Gather every line in the records below that contains the word "high".

Scene modeling code data:
# # # # #

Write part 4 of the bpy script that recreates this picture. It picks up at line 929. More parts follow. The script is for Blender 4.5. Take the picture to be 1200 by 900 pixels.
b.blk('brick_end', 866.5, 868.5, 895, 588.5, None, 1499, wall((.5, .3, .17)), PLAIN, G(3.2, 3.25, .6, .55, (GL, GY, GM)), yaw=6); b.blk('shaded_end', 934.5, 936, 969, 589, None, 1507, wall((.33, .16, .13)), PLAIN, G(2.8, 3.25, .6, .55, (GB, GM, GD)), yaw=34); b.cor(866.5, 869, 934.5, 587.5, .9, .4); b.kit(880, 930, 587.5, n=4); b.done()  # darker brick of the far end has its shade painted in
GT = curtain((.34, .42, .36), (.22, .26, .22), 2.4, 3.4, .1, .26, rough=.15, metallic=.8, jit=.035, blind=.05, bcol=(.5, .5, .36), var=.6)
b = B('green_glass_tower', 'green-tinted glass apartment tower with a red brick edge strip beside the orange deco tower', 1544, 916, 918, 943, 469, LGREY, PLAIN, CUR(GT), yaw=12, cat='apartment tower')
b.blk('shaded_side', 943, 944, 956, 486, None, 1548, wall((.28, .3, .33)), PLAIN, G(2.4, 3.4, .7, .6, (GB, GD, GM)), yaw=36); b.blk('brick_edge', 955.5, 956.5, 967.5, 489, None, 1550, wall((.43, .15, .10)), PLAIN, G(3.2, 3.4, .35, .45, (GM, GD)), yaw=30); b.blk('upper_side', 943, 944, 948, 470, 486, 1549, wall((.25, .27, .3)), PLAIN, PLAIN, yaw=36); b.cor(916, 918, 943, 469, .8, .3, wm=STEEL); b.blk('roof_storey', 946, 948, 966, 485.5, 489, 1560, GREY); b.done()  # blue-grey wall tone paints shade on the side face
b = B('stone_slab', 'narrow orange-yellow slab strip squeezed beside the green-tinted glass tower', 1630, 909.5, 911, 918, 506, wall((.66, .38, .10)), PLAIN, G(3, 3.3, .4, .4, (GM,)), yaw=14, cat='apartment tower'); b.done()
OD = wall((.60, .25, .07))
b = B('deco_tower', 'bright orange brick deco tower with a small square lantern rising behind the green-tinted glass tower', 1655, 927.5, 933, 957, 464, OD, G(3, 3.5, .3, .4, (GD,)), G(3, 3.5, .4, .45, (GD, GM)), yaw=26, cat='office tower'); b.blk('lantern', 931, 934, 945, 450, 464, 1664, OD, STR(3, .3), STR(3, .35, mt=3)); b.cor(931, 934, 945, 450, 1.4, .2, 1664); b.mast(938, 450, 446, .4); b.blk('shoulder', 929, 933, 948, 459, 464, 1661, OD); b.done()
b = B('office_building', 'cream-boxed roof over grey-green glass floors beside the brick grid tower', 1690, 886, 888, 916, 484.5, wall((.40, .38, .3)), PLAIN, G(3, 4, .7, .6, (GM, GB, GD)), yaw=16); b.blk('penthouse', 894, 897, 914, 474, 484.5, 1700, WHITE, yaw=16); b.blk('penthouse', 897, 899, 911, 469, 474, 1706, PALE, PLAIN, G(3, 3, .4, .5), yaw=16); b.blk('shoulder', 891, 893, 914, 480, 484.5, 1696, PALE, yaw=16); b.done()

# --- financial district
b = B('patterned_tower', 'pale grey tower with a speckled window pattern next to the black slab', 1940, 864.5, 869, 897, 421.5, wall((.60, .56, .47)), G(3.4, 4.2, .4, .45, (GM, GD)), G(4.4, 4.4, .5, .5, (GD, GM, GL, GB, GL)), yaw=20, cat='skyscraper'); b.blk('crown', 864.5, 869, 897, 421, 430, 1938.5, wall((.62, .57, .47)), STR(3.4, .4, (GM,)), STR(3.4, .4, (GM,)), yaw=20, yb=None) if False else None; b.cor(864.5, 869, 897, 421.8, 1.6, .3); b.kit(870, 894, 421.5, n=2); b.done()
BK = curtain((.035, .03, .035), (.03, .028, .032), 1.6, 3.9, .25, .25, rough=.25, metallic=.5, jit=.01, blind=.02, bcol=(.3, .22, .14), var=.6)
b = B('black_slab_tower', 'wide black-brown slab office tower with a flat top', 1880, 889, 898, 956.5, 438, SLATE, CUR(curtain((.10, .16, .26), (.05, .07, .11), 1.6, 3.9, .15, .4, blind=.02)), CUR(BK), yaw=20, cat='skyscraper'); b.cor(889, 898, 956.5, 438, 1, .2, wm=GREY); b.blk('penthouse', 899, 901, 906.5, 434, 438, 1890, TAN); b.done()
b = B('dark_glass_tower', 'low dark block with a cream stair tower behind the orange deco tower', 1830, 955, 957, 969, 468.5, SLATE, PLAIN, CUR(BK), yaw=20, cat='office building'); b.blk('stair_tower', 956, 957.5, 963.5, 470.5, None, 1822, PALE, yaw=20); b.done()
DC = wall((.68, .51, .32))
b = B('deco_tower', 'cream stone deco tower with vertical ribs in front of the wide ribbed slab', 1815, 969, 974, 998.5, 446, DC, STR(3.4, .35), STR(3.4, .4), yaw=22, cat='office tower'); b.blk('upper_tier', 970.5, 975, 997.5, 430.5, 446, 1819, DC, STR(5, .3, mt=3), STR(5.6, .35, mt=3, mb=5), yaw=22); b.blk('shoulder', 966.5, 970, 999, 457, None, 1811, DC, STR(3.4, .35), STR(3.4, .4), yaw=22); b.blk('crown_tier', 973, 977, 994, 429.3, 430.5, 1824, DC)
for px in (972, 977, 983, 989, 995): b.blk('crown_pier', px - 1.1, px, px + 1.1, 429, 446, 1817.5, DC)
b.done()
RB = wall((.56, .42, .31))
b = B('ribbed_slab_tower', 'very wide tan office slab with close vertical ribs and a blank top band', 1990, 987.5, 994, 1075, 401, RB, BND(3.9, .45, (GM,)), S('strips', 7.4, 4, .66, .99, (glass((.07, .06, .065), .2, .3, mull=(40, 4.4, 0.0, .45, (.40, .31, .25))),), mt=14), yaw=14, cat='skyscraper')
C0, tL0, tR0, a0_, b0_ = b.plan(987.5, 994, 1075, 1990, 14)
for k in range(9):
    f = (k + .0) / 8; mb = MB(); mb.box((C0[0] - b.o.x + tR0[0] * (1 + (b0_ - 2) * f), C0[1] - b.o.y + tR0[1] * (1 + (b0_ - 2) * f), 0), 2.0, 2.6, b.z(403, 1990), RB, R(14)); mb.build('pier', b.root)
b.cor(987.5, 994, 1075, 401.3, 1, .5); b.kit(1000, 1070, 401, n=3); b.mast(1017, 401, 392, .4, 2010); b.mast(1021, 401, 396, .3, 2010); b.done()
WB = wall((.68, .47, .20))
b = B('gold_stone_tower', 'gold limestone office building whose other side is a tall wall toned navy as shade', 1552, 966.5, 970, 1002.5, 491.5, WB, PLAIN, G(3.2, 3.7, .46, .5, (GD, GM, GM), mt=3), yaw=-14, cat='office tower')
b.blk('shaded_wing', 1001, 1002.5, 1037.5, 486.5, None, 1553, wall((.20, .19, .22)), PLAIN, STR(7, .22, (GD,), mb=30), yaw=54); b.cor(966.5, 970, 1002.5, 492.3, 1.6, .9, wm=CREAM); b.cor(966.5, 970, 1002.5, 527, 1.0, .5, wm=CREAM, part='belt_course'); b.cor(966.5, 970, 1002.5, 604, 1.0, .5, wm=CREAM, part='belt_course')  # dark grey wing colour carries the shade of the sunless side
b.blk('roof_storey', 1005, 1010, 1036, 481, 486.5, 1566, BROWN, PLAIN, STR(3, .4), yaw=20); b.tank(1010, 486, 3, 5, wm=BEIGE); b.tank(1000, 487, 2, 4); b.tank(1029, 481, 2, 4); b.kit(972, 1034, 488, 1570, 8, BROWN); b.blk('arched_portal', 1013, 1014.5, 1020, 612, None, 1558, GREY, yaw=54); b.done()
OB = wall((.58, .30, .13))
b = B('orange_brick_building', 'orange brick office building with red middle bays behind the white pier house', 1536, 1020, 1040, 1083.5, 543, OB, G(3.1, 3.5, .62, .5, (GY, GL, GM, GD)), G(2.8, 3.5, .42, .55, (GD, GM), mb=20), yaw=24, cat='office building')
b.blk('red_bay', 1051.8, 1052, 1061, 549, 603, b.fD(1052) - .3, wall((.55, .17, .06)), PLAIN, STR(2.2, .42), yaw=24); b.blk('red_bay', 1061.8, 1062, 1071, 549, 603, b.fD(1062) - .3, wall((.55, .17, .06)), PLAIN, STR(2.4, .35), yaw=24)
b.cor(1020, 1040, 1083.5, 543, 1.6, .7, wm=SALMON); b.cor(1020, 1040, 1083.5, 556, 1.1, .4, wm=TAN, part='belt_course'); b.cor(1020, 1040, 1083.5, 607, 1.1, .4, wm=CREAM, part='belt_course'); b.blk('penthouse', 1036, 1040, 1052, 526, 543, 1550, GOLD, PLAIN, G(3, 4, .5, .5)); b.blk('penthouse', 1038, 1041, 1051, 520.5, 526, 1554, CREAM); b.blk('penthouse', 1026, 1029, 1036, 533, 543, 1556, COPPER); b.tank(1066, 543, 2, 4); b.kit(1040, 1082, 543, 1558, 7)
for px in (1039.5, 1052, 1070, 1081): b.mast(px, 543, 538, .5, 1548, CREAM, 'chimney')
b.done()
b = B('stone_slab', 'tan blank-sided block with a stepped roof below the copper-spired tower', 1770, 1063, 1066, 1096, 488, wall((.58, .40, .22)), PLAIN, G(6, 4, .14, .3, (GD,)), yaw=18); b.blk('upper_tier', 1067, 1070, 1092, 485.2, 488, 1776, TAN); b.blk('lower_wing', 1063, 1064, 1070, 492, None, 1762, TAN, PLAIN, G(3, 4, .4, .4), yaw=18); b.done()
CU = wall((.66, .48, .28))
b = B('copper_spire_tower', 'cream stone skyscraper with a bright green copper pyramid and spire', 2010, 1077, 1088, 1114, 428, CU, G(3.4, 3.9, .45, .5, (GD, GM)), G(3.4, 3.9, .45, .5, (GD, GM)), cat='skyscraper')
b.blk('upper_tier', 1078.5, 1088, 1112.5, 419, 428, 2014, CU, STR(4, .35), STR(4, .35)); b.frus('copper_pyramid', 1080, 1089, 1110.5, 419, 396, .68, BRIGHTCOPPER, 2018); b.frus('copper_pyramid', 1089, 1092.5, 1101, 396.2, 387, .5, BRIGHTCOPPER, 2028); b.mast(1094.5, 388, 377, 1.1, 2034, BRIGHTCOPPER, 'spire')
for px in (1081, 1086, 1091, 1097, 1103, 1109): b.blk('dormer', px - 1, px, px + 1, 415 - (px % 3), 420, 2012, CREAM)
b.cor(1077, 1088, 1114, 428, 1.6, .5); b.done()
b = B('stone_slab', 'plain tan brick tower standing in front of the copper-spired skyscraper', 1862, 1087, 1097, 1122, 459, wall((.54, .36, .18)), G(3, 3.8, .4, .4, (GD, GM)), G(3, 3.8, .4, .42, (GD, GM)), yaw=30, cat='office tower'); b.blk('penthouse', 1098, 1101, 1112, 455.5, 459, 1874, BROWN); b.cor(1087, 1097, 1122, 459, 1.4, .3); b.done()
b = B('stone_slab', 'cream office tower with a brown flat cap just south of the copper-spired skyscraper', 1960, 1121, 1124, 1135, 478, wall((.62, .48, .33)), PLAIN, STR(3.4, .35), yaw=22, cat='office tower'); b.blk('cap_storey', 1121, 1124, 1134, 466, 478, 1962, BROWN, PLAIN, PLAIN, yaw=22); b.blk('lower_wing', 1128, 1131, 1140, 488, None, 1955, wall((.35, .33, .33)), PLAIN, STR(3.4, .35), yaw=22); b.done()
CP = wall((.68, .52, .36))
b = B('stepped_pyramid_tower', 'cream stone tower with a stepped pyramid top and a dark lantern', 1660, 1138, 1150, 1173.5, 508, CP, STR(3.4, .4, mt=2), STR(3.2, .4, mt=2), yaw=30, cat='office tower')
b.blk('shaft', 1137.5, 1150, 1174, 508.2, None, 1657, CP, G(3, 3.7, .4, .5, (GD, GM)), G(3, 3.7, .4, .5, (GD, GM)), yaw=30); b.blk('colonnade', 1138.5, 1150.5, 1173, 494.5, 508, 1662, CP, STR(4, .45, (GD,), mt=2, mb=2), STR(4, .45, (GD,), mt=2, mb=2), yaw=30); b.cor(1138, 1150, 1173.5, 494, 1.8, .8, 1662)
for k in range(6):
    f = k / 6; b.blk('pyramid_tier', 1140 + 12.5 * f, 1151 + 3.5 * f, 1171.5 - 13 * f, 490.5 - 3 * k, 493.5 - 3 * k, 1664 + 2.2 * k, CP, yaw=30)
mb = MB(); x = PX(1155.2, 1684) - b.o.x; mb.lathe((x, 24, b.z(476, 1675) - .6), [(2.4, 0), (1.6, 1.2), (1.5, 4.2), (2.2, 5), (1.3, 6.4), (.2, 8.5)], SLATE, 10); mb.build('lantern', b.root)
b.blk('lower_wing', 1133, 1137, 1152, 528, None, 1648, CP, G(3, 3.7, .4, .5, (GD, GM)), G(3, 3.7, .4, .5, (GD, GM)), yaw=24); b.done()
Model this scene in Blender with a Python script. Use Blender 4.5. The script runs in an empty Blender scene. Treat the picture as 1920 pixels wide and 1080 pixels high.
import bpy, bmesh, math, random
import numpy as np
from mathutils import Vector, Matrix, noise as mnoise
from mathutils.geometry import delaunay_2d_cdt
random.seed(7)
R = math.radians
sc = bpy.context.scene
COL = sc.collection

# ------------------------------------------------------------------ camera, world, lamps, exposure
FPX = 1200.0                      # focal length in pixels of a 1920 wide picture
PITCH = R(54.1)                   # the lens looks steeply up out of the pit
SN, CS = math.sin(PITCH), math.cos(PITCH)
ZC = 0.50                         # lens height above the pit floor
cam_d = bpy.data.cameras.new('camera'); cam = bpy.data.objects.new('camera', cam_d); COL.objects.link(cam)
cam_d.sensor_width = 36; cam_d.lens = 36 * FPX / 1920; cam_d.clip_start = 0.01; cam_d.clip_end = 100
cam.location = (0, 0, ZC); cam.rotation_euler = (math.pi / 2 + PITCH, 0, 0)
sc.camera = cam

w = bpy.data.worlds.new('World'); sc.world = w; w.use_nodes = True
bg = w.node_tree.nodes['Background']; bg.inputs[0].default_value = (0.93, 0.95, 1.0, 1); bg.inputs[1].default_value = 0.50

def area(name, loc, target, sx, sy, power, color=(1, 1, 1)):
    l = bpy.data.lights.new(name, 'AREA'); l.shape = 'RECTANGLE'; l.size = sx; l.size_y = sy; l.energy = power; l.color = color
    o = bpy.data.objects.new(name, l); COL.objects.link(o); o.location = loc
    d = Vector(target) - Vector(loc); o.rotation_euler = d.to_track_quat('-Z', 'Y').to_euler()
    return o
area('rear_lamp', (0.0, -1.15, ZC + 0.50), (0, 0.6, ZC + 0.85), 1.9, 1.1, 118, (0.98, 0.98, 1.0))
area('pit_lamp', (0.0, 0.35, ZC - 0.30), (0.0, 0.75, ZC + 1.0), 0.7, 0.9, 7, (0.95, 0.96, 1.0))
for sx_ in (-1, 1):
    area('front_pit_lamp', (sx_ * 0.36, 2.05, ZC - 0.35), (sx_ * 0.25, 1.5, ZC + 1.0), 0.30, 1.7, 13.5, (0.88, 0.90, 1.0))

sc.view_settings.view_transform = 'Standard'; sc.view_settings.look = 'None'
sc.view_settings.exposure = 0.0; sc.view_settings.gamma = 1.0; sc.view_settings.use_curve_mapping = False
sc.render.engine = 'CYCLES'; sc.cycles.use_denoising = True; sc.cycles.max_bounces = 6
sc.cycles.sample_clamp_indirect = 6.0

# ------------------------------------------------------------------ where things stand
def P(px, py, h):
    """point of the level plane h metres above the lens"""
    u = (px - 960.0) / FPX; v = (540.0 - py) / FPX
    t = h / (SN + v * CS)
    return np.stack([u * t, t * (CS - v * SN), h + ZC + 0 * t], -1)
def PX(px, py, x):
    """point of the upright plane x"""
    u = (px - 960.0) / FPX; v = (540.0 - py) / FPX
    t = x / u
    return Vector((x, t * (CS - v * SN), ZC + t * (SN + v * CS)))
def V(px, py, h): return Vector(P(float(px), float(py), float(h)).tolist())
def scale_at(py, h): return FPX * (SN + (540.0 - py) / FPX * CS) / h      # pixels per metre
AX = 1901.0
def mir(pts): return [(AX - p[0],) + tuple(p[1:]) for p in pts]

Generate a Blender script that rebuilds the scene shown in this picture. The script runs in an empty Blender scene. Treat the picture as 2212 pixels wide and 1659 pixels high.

# # # # #

**FINAL RESULT:**
Model this scene in Blender with a Python script. Use Blender 4.5. The script runs in an empty Blender scene. Treat the picture as 1920 pixels wide and 1080 pixels high.
Generate a Blender script that rebuilds the scene shown in this picture. The script runs in an empty Blender scene. Treat the picture as 2212 pixels wide and 1659 pixels high.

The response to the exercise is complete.